[wplug] kill QUESTION -> mount question
Michael Skowvron
skowvron at verizon.net
Fri Jun 25 09:21:13 EDT 2004
Robert E. Coutch wrote:
> Is there a way to get rid of a sleeping or zombie process other than by a
> reboot?
Generally, no. However, zombie processes consume no resources. The
zombie state is when a process has completely terminated and all
resources have been freed except the processes entry in the process
table. This is usually a very short term event, because on exit, the
process sends a signal to the parent indicating that it has terminated
and the parent processes frees the remaining resources.
If the parent process exits before the child, the child may become a
zombie on exit. A process can fork a child and specify whether to
catch or ignore the termination signal from the child. If the process
is forked, SIGCLD is _not_ ignored, and then the parent exits; you've
created a zombie.
Any way you look at it, it's a bug in the parent process. If the
process was supposed to terminate before the child and didn't specify
ignoring the SIGCLD -- it's a bug. Otherwise, the parent must have
exited abmormally which would also be a bug.
You can ignore zombie processes as long as you want. They consume no
resources other than the few bytes that are left in the process table.
They cannot be scheduled, so they cannot consume any CPU.
Perpetually sleeping processes are often caused by bugs in the kernel.

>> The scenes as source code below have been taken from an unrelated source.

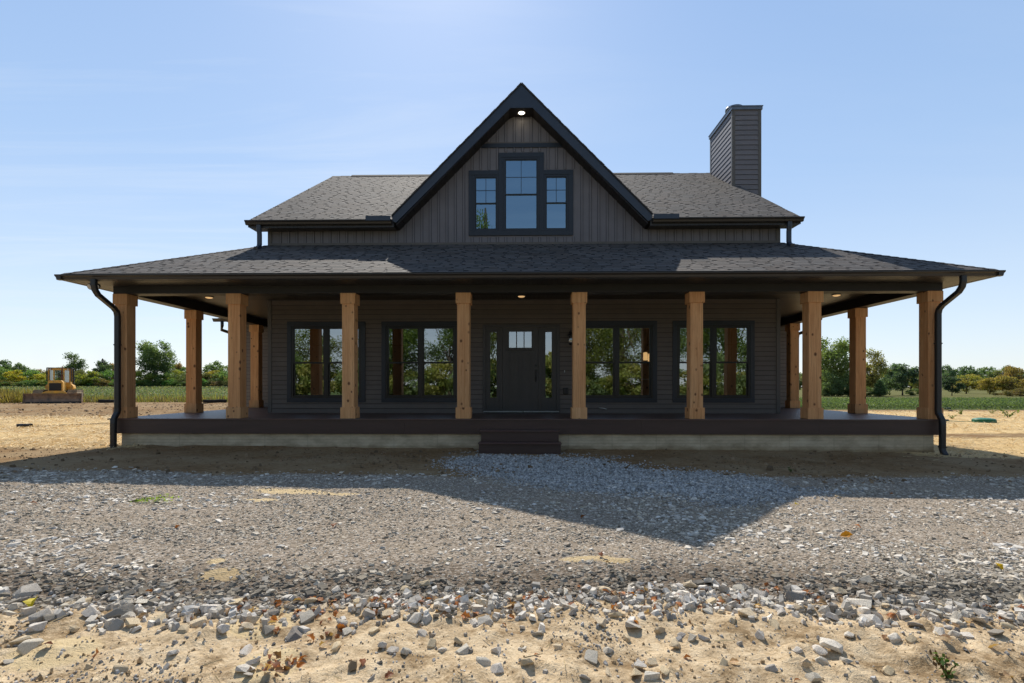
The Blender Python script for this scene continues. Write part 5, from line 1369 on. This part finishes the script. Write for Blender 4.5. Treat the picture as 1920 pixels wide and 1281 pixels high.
# ------------------------------------------------------------------ small things lying about
X, Y, gz, d = px2w(1845, 792)
t = thing('septic_lid', 'round green domed plastic lid set in the straw right of the house', 'tank lid', (X, Y, gz))
mb = MB(); mb.lathe([(.355, -.05), (.36, .09), (.345, .10)], 0, 0, 32)
for k in range(16):
    a = k*math.pi/8; mb.box(-.02, .02, .35, .372, .0, .09, None, Matrix.Rotation(a, 4, 'Z'))
mb.build('riser', M['green_plastic'], t)
mb = MB(); mb.lathe([(.37, .101), (.37, .12), (.33, .145), (.2, .17), (.02, .178)], 0, 0, 32); mb.build('cover', M['green_plastic'], t)
def pipe(pxa, pya, pxb, pyb, r, name, label, cat, mat='black_plastic', z0=.0):
    A = px2w(pxa, pya); B = px2w(pxb, pyb); n = 14; mb = MB(); pts = []; rad = []
    for k in range(n+1):
        u = k/n; x_, y_ = A[0]+(B[0]-A[0])*u, A[1]+(B[1]-A[1])*u+math.sin(u*9)*.03
        pts.append((x_-A[0], y_-A[1], float(H(x_, y_))-A[2]+r+z0)); rad.append(r*(1+.08*(k % 2)))
    mb.tube(pts, rad, 10); o = mb.build(name, M[mat]); o.location = (A[0], A[1], A[2]); tag(o, label, cat)
pipe(31, 802, 58, 801, .055, 'drain_pipe', 'short black corrugated drain pipe end lying in the left straw', 'pipe')
pipe(57, 801, 203, 794, .014, 'hose', 'thin dark hose trailing across the straw from the drain pipe to the house', 'hose')
pipe(1773, 768, 1782, 767, .05, 'drain_pipe', 'short black pipe in the straw beside the right corner post', 'pipe')
pipe(1779, 771.5, 1787, 771.5, .035, 'pipe_scrap', 'pale pipe scrap in the straw next to the short black pipe', 'pipe', 'polewood')
pipe(186, 756, 218, 756, .15, 'silt_sock', 'black silt sock lying at the edge of the left field', 'silt sock', 'rubber')
pipe(381, 757, 425, 757, .12, 'silt_sock', 'black silt sock at the field edge seen behind the second left porch post', 'silt sock', 'rubber')
pipe(1770, 790, 1822, 791, .012, 'hose', 'thin green hose running across straw to the green lid', 'hose', 'green_plastic')
# utility poles with two lines
def pole(px_, d, h, lab):
    X, Y = pxd(px_, d); g = float(H(X, Y)); t = thing('utility_pole', lab, 'utility pole', (X, Y, g))
    mb = MB(); mb.tube([(0, 0, -.3), (0, 0, h)], [.17, .12], 8); mb.build('shaft', M['polewood'], t)
    mb = MB(); mb.box(-.9, .9, -.06, .06, h-.65, h-.5); mb.build('crossarm', M['polewood'], t); return Vector((X, Y, g+h))
a = pole(1880, 150, 5.6, 'grey wooden utility pole among the trees near the right edge')
w0 = Vector((*pxd(1690, 175), a.z-1.2)); w1 = Vector((*pxd(2050, 140), a.z))
for dz, lab in ((-.4, 'upper thin overhead wire crossing in front of the right trees'), (-2.2, 'lower thin overhead wire crossing in front of the right trees')):
    mb = MB(); pts = []
    for (p, q) in ((w0, a), (a, w1)):
        for k in range(9):
            u = k/8; v = p.lerp(q, u)-a; v.z += dz-.9*u*(1-u); pts.append(v)
    mb.tube(pts[:9]+pts[10:], .022, 4); o = mb.build('overhead_wire', M['polewood']); o.location = a; tag(o, lab, 'wire')

# ------------------------------------------------------------------ bulldozer
BX, BY = pxd(109, 40.6)
BZ = thing('bulldozer', 'dirty yellow bulldozer with wide blade parked at the edge of the left field', 'bulldozer', (BX, BY, float(H(BX, BY))), math.atan2(-BX*-1, BY)*-1+R(0))
ang = math.atan2(BX, -(-BY))            # heading: nose (local -Y) towards the camera, tail swung to the right
BZ.rotation_euler = (0, 0, -ang-R(9)); BZ.scale = (.75, .9, 1)
mb = MB()
prof = [(-2.05, .02), (-1.98, .02), (-1.86, .22), (-1.82, .45), (-1.86, .72), (-1.98, .98), (-2.04, .98), (-1.92, .70), (-1.89, .45), (-1.93, .24)]
prof = [(p_, q_*.79) for p_, q_ in prof]; mb.prism(prof, 'x', -2.2, 2.2)
for s in (-1, 1): mb.prism([(-2.12, .0), (-1.7, .0), (-1.7, .70), (-2.0, .79), (-2.08, .72)], 'x', s*2.2-.03*(s < 0), s*2.2+.03*(s > 0))
bl = mb.build('blade', M['steel'], BZ)
mb = MB(); mb.box(-2.2, 2.2, -2.11, -2.052, -.02, .16); mb.build('cutting_edge', M['machine_black'], bl)
mb = MB(); mb.prism([(-1.0, .76), (1.05, .76), (.85, .95), (-.55, .95)], 'y', -1.93, -1.86); mb.build('blade_guard', M['yellow'], BZ)
for s in (-1, 1):
    mb = MB(); mb.prism([(-1.8, .28), (.4, .42), (.4, .58), (-1.8, .5)], 'x', *sorted((s*.86, s*.74))); mb.build('push_arm', M['yellow'], BZ)
    mb = MB(); mb.tube([(s*.5, -1.8, .75), (s*.5, -.3, 1.05)], .055, 8); mb.tube([(s*.5, -1.0, .90), (s*.5, -.3, 1.05)], .085, 8); mb.build('lift_cylinder', M['machine_black'], BZ)
for s in (-1, 1):
    mb = MB(); loop = []
    y0, y1, r_ = -.85, 1.75, .46
    for k in range(13): a_ = math.pi/2+math.pi*k/12; loop.append((y0+r_*math.cos(a_), .50+r_*math.sin(a_)))
    for k in range(13): a_ = -math.pi/2+math.pi*k/12; loop.append((y1+r_*math.cos(a_), .50+r_*math.sin(a_)))
    xa, xb = sorted((s*.95, s*1.72))
    mb.prism(loop, 'x', xa+.04, xb-.04)
    n = len(loop)
    per = []
    for k in range(n):
        p, q = Vector((0, *loop[k])), Vector((0, *loop[(k+1) % n])); L = (q-p).length; m_ = max(1, int(round(L/.18)))
        for j in range(m_): per.append((p.lerp(q, (j+.5)/m_), (q-p).normalized()))
    for p, tg in per:
        nn = Vector((0, tg.z, -tg.y)); 
        o1 = p-tg*.075; o2 = p+tg*.075
        mb.grid([[(xa, o1.y, o1.z), (xa, o2.y, o2.z), (xa, o2.y+nn.y*.035, o2.z+nn.z*.035), (xa, p.y+nn.y*.04, p.z+nn.z*.04), (xa, p.y-tg.y*.02+nn.y*.085, p.z-tg.z*.02+nn.z*.085), (xa, o1.y+nn.y*.035, o1.z+nn.z*.035)],
                 [(xb, o1.y, o1.z), (xb, o2.y, o2.z), (xb, o2.y+nn.y*.035, o2.z+nn.z*.035), (xb, p.y+nn.y*.04, p.z+nn.z*.04), (xb, p.y-tg.y*.02+nn.y*.085, p.z-tg.z*.02+nn.z*.085), (xb, o1.y+nn.y*.035, o1.z+nn.z*.035)]], sm=False)
    tk = mb.build('track', M['track'], BZ)
    mb = MB(); mb.box(xa+.02, xb-.02, y0+.1, y1-.1, .965, 1.02); mb.build('track_mud', M['track'], tk)
mb = MB(); mb.box(-.9, .9, -.9, 1.9, .5, .95); mb.build('chassis', M['machine_black'], BZ)
mb = MB(); mb.prism([(-.58, .9), (.58, .9), (.58, 1.62), (.44, 1.76), (-.44, 1.76), (-.58, 1.62)], 'y', -1.15, .55); hood = mb.build('hood', M['yellow'], BZ, bevel=.02)
mb = MB(); mb.box(-.47, .47, -1.19, -1.152, .98, 1.55); gr = mb.build('grille', M['machine_black'], hood)
mb = MB()
for k in range(9): mb.box(-.45, .45, -1.205, -1.192, 1.02+k*.06, 1.04+k*.06)
mb.build('grille_slats', M['machine_black'], gr) if False else mb.build('grille_slats', M['machine_black'], hood)
mb = MB(); mb.tube([(.33, -.1, 1.7), (.33, -.1, 2.15)], .085, 10); mb.tube([(.33, -.1, 2.15), (.33, -.1, 2.72), (.33, -.02, 2.82)], .055, 10); mb.build('exhaust_pipe', M['rust'], BZ)
for s in (-1, 1):
    mb = MB(); mb.prism([(s*.60, 1.04), (s*.98, 1.04), (s*1.16, 1.14), (s*1.12, 1.32), (s*.95, 1.5), (s*.60, 1.5)], 'y', .55, 1.7); mb.build('fender', M['yellow'], BZ, bevel=.02)
# cab
mb = MB(); W_, y0, y1, z0, z1 = .86, .45, 1.7, 1.5, 2.62
pp = [(-W_, y0+.1), (-.40, y0-.08), (.40, y0-.08), (W_, y0+.1), (W_, y1), (-W_, y1)]
for (x_, y_) in pp: mb.box(x_-.055, x_+.055, y_-.055, y_+.055, z0, z1)
mb.box(-W_-.05, W_+.05, y0-.02, y1+.05, z0-.25, z0+.12); mb.box(-.45, .45, y0-.13, y0-.02, z0-.1, z0+.2)
mb.prism([(p_[0]*1.06, p_[1]) for p_ in pp], 'z', z1-.06, z1+.09)
cab = mb.build('cab', M['yellow'], BZ, bevel=.012)
mb = MB(); mb.box(-1.0, 1.0, y0-.05, y1+.1, z1+.092, z1+.15)
for s in (-1, 1): mb.box(*sorted((s*.93, s*1.04)), y1-.35, y1-.2, 1.35, z1+.09); mb.box(*sorted((s*.93, s*1.02)), y0-.04, y0+.06, 1.72, z1+.09)
mb.build('rollover_frame', M['machine_black'], BZ)
for (p, q) in zip(pp, pp[1:]+pp[:1]):
    p, q = Vector((*p, 0)), Vector((*q, 0)); d_ = (q-p).normalized(); p2, q2 = p+d_*.06, q-d_*.06
    mb = MB(); mb.face([(p2.x, p2.y, z0+.12), (q2.x, q2.y, z0+.12), (q2.x, q2.y, z1-.06), (p2.x, p2.y, z1-.06)]); mb.build('cab_window', M['cabglass'], cab)
mb = MB(); mb.box(-.28, .28, 1.0, 1.5, 1.4, 1.75); mb.box(-.28, .28, 1.38, 1.5, 1.75, 2.25); mb.build('seat', M['machine_black'], BZ)
mb = MB(); mb.box(-.7, .7, 1.72, 2.15, .8, 1.75); mb.build('fuel_tank', M['yellow'], BZ, bevel=.03)
for s in (-1, 1):
    mb = MB(); mb.tube([(s*.7, y0+.0, z1+.02), (s*.7, y0-.09, z1+.02)], .07, 12); mb.build('headlight', M['lens'], cab)
# ------------------------------------------------------------------ daylight and camera
AZ, EL = R(-10.0), R(45.6)               # sun behind the house, a little to the left
S = Vector((math.sin(AZ)*math.cos(EL), math.cos(AZ)*math.cos(EL), math.sin(EL)))
sun = bpy.data.lights.new('sun', 'SUN'); sun.energy = 5.0; sun.angle = R(.5); sun.color = (1, .935, .83)
so = bpy.data.objects.new('sun', sun); link(so); so.rotation_euler = S.to_track_quat('Z', 'Y').to_euler(); so.location = (-4, 20, 30)
w = bpy.data.worlds.new('World'); sc.world = w; w.use_nodes = True
g = G(w.node_tree); bg = w.node_tree.nodes['Background']
sky = w.node_tree.nodes.new('ShaderNodeTexSky'); sky.sky_type = 'NISHITA'; sky.sun_disc = False
sky.sun_elevation = EL; sky.sun_rotation = AZ; sky.air_density = 1.0; sky.dust_density = .6; sky.ozone_density = 1.6; sky.altitude = 200
# thin cirrus veils
tc = g.n('TexCoord').outputs['Generated']
sep = g.n('SeparateXYZ', Vector=tc)
zc = g.math('MAXIMUM', sep.outputs[2], .06)
pl = g.n('CombineXYZ', X=g.math('DIVIDE', sep.outputs[0], zc), Y=g.math('DIVIDE', sep.outputs[1], zc), Z=0.0).outputs[0]
rot = g.n('Mapping'); g.set(rot.inputs['Vector'], pl); rot.inputs['Rotation'].default_value = (0, 0, R(25)); rot.inputs['Scale'].default_value = (.35, 1.6, 1)
cn = g.noise(rot, .9, 7, .62, .6)
veil = g.ramp(cn, [(.46, (0, 0, 0)), (.80, (.5, .5, .5))])
veil = g.math('MULTIPLY', veil, g.ramp(g.math('MULTIPLY_ADD', sep.outputs[0], .5, .5), [(.35, (1, 1, 1)), (.62, (.12, .12, .12))]))
out = g.mix(1, sky.outputs[0], g.ramp(g.math('MULTIPLY_ADD', sep.outputs[1], .5, .5), [(.25, (.7, .7, .68)), (.68, (1, 1, 1))]), 'MULTIPLY')
hz = g.ramp(sep.outputs[2], [(0, (5.2, 5.75, 6.5)), (.12, (4.3, 5.2, 6.5)), (.35, (2.9, 4.2, 6.2)), (.7, (1.9, 3.2, 5.6))])
dim = g.ramp(g.math('MULTIPLY_ADD', sep.outputs[1], .5, .5), [(.25, (.58, .58, .57)), (.68, (1, 1, 1))])
up = g.ramp(sep.outputs[2], [(.62, (1, 1, 1)), (.85, (.55, .55, .55))])
low = g.ramp(sep.outputs[2], [(.08, (1, 1, 1)), (.30, (0, 0, 0))])
back = g.mix(low, g.mix(1, dim, up, 'MULTIPLY'), g.mix(.5, dim, (1.15, 1.1, 1.0)))  # unseen rear sky shaped for fill: dimmed high, low band kept bright
hz = g.mix(1, hz, back, 'MULTIPLY')
out = g.mix(.72, out, hz)
out = g.mix(veil, out, (5.6, 6.1, 6.7))
g.set(bg.inputs['Color'], out); bg.inputs['Strength'].default_value = .15

cam = bpy.data.cameras.new('camera'); co = bpy.data.objects.new('camera', cam); link(co)
co.location = (0, 0, CAM_Z); co.rotation_euler = (R(90), 0, YAW)
cam.sensor_width = 36; cam.lens = F_PX/1920*36; cam.shift_y = (725-640.5)/1920
cam.clip_start = .05; cam.clip_end = 4000
sc.camera = co
sc.view_settings.view_transform = 'Standard'; sc.view_settings.look = 'None'; sc.view_settings.exposure = 0; sc.view_settings.gamma = 1
sc.render.engine = 'CYCLES'; sc.cycles.max_bounces = 8; sc.cycles.transparent_max_bounces = 12
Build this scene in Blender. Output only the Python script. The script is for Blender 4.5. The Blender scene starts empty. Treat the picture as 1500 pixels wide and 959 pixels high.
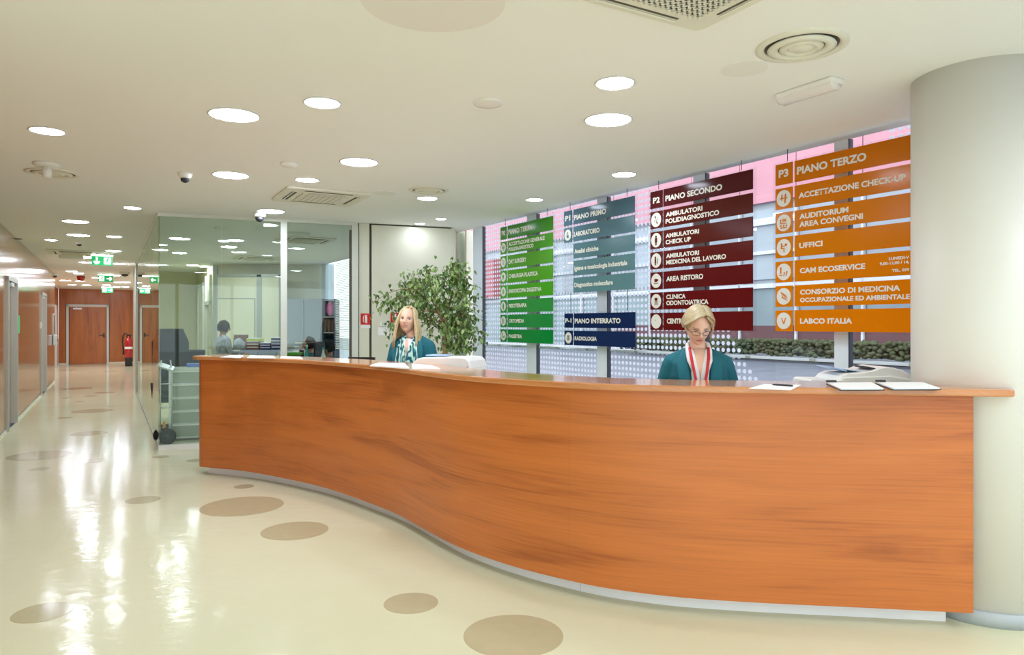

A sleeping prcesses is awaiting for some action to happen in the
kernel before it can proceed. Your kill signal gets posted alright,
but the signal isn't seen by the process until it exits a kernel wait
state. Since it's stuck in the kernel wait state it can never see the
signal and can't be killed.
You have to reboot to clear this condition. Not rebooting may also
lead to even more processes getting stuck.